Yea. I only leak tested for a few hours before i couldnt stand it anymore and turned on my PC.

I will shorten the tubes all around, definitly.

The rad mount is very nice, it's good quality and its easily detachable, so I can take the radiator off and easily fill it or empty it.

I have a shroud, and I'll be able to show off more pics soon. Edit: The shroud seems a bit cheap for the price, and the also feels like a low necessity.

The pump is very silent and seems very powerful. Looks like I have room to expand with this pump as well.
 
Good work. I hope you enjoyed putting it all together, and it serves you well.

The shroud is simply an icing-on-the-cake type piece of equipment. It's there just to ease the low airflow hotspots that are caused by localized limited airflow around the fan hubs. Any cooling difference depends on the fan blade characteristics and fan static pressure vs. radiator fin density.

The D5 pump is about as bulletproof a piece of mainstream computer componentry as you'll likely to find. It will handle pretty much any possible future expansion to the loop that is in keeping with a mainstream desktop watercooling solution.
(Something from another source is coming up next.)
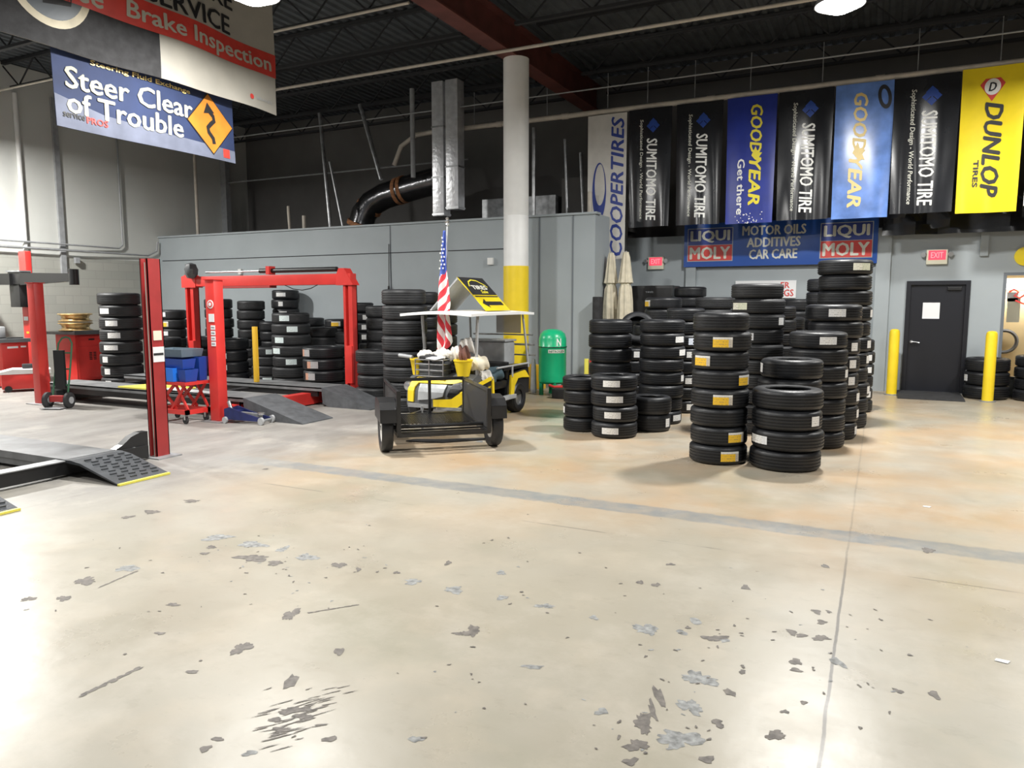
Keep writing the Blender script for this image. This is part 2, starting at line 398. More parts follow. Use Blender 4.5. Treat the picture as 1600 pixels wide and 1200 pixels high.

I notice that the room is carpeted. You may want to invest a few dollars into some fan filters -although some brands can be fairly restrictive and clog up very fast.
SInce attaching and removing conventional filters would be a pain in the a*s, you could look at magnetic filters for ease of use. If you decide to go with this option I would check temps before and after fitting to make sure they were not being too restrictive of airflow. Virtually every wc system I put together has the rads inside a filtered chassis so the problem is alleviated somewhat.
I would definitely invest in some canned air/contact cleaner or a small compressor and air-gun attachment. Radiator efficiency degrades very sharply once dust buildup occurs over the cooling tubes and fins.
On that note. Keep a record of your install date, and set up a maintenance timetable (at least yearly, if not shorter) for flushing the system, replacing fluid, checking of connections. An overlooked part of maintenance for a lot of people is the CPU block-especially the O-ring that seals the two halves of the block together. O-rings have a pretty long life in general terms but I would still, as a matter of course, give everything a good visual inspection and disassemble/clean where necessary.
 
dividebyzero said:
O-rings have a pretty long life in general terms but I would still, as a matter of course, give everything a good visual inspection and disassemble/clean where necessary.

Are you suggesting to replace the rings or that they could go bad without maintenance, or to just actually open up the CPU block to clean it out thoroughly, and to do this at least once a year?